45. A vacuum package according to claim 44, characterized in that a bottom face and/or
top face of the package consists at least substantially of an insert sheet.
46. A vacuum package according to claim 45, characterized in that the basic sheet is formed
into a shell and that at least a portion of an edge of the shell adjacent the bottom
and/or top faces of the package is folded inwards, the insert sheet being connected
to the folded portion of the edge on the inside or outside of the package.
47. A vacuum package according to claim 45 or 46, characterized in that at least a portion
of an edge of the shell adjacent the bottom and/or top faces of the package is folded
outwards, the insert sheet being connected to the folded portion of the edges on the
outside of the package.
48. A vacuum package according to any one of claims 44-47, characterized in that a bottom
and/or top face of the package consists at least substantially of an insert sheet.

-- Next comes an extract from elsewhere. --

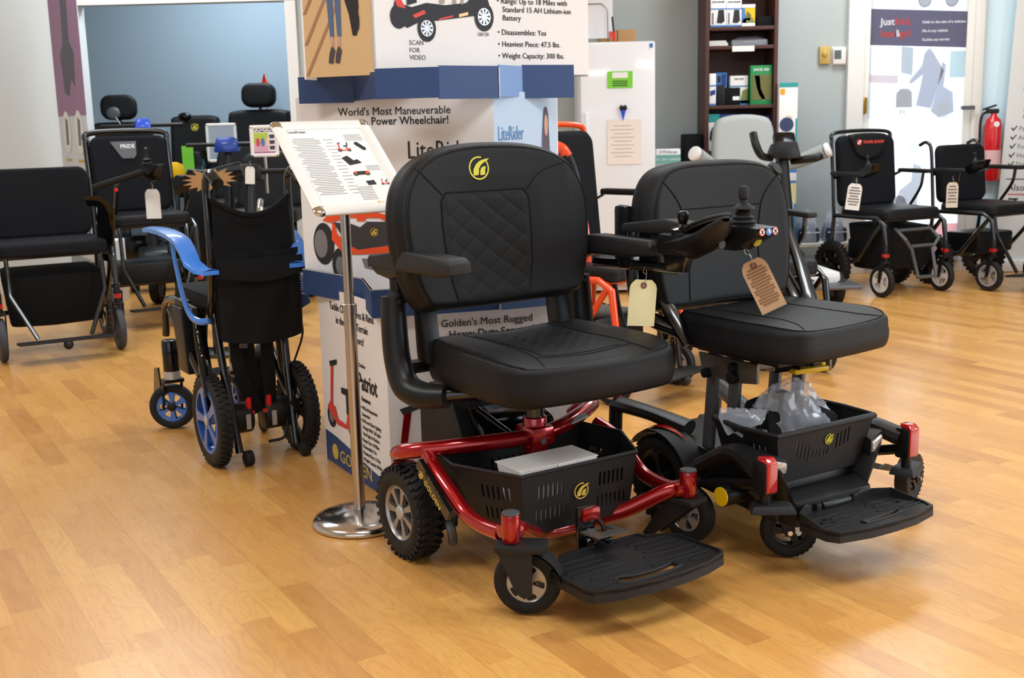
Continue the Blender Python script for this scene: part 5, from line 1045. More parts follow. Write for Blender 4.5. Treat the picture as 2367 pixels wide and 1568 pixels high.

49. A vacuum package according to any one of claims 44-48, characterized in that the basic
sheet is provided with an opening in a sidewall, said opening being hermetically sealed
by an insert sheet.
50. A vacuum package according to claim 49, characterized in that characters or pictures
are provided on the outside of the insert sheet.
51. A vacuum package according to any one of the preceding claims 43-46, characterized
in that the basic and insert sheets are made of the same film-like material.
52. A vacuum package according to claim 49 or 50, characterized in that the insert sheet
comprises a less flexible film-like material than the basic sheet.